Friday, June 24, 2011

Voting on Intelligence



OK,  I will admit it up front, I didn't win.  But there is no bitterness involved and I am thinking that it is best I didn't win because it would have involved more work by yours truly.

So anyway, the story is this, The VAspa has a competition where anyone can put up their ideas on an internet site and anybody and everyone votes on which ideas should be considered for funding. 

What this seems to degenerate into is a high school popularity contest (or perhaps, a national election here in the good old USA), with people out there e-mail spamming everyone they can think of to go in and vote for their idea.  The relative merits of ideas are not discussed, with over 4500 ideas proposed, the chances that votes are actually used wisely, by reading and weighing all ideas and prioritising costs and needs are nearly non-existent.  The chance that a federal employee would be allowed to read and sort through 4500 ideas in near random order to vote intelligently is laughable.

But the process got me thinking about democracy in a more fundamental manner.  Think about the shrub and the lazy-O who have been our elected leaders for the past eleven years, hell, for that matter throw in Billy the zipper and the gipper and you will get nearly 30 years of marginally interrupted buffoonery (as you can figure out, In my mind the jury is still out on Bush I, he may well go down as not too bad).

Nope, I am starting to seriously question the idea of universal sufferage.  I just don't think that a society has the dignitas to manage to make the difficult and disciplined choice to pause before reaching out to grasp what one thinks one wishes. 

I am becoming more and more in favor of implementing some kind of poll tax.  It would have to be a percentage of wealth.  Lets say for example 7% (thank you Sherlock).  It may well separate the wheat from the chaff.

4 comments:

Gather ye marbles said...

"I am becoming more and more in favor of implementing some kind of poll tax. It would have to be a percentage of wealth. Lets say for example 7% (thank you Sherlock)." This is a good idea, because it would ensure that the only people who voted would be: (a) flat broke/bankrupt/in debt; or (b) insane; or (c) some combination of (a) and (b). Personally, I would not vote under your proposed system, but I would consider running for high office.

russell1200 said...

A pole tax is often just meant as a flat tax on everybody.
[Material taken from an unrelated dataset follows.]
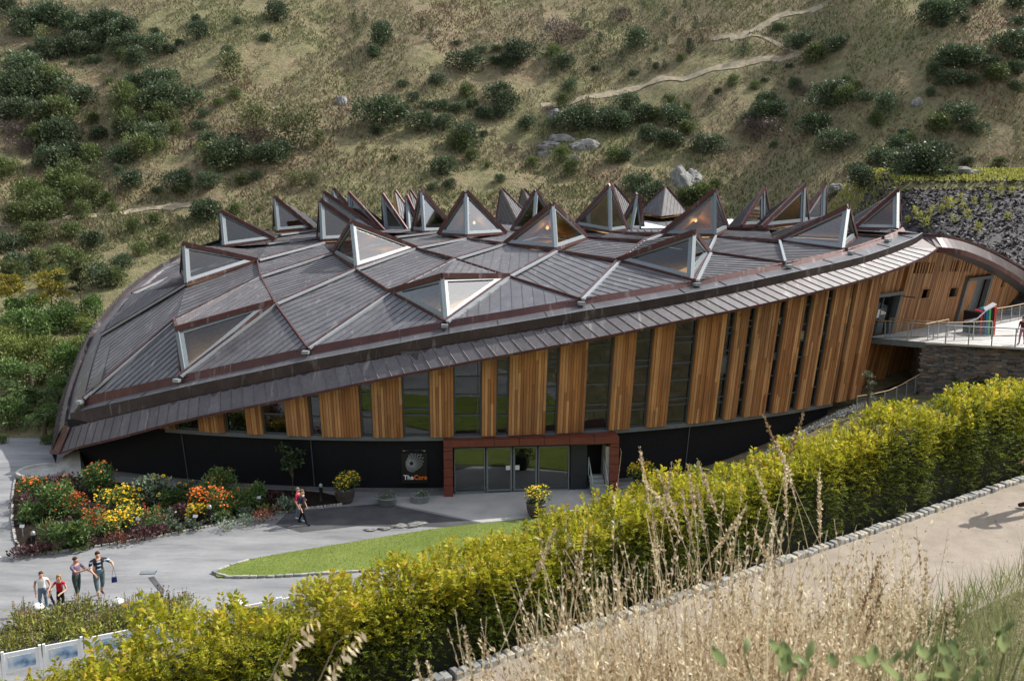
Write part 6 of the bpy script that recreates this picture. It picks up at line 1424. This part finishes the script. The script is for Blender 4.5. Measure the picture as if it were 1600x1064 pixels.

The early colonial administrators, who were complete crooks, liked them a lot. They were at least partial causes of the revolts that occurred prior to the revolutionary war (Bacon's rebellion, The Regulation of Almanac County).

The problem with the idea is that it gets away from one of the strengths of the Democratic process: which is the implied op-in of the entire populace.

The various limited democracy governments in the U.S. and G.B. do not have a great track record. Governance tended to become the wealthy enslaving (often literally) the lower classes, and is likely one of the reasons that the class distinctions, that Marx based his theory on, existed.

Degringolade said...

I think that the biggest issue is that sort of the intellectual space between to two comments thus far. 1.) The idea that the current system provides opt-in by the entire population, and 2.) the idea that no one would actually "buy into" the decision making process.

I see both of these ideas as somewhat less than an accurate representation of reality.

The opt-in of the populace in the high-school popularity contests that pass themselves off as national elections actually do very little to encourage buy-in. The Obama "Hope" movement did not so much reflect goals that would be executed as a well researched electoral strategy. Buy-in was minimal at 56%. of registered voters voting.

The other side is that you get to play for free. Birthright is a slippery subject. I can't say that it has really been working that well in this large of a society.

No, folks get offended pretty easy when you question "democracy", but it is looking more as though what we have isn't, and that we used the democratic process itself to give it away.

Being a romantic, I loved reading of the 300, right now, it is the 400 that is looming its head due to the trivialisation of the democratic process

russell1200 said...

Well, we were talking about a poll tax, so I was just giving the U.S. history on it. If something did not (in a very large way) work in the past, then you at least need to find some radically different conditions to work from to make it work.

Your idea is very much the commonly held idea of democracy at the time of our countries founding. The justification was (in effect) that each household got one vote. Enough people did not like it that it was changed pretty quickly.

You are looking at it from who contributes (some people) versus a who is effected (everyone) point of view.

It is very similar to the 18 year old voting age. There were not a ton of 18 year olds wanting to vote, and few of them had much money so they were not an economic force, but people thought it was unfair that they could be drafted and fight for their country, but were not allowed to vote.

Personally I think it is an odder policy that they are competant to shoot at people, but not competant to drink alcohol, but that is just me.

Finally, ignoring the poll tax issue, having a system were 300 million people participate with a genuine op-in enthusiasm strikes me as pretty unrealistic. Ideally we could go back to a more local structure, but the fight against Jim Crow destroyed that option.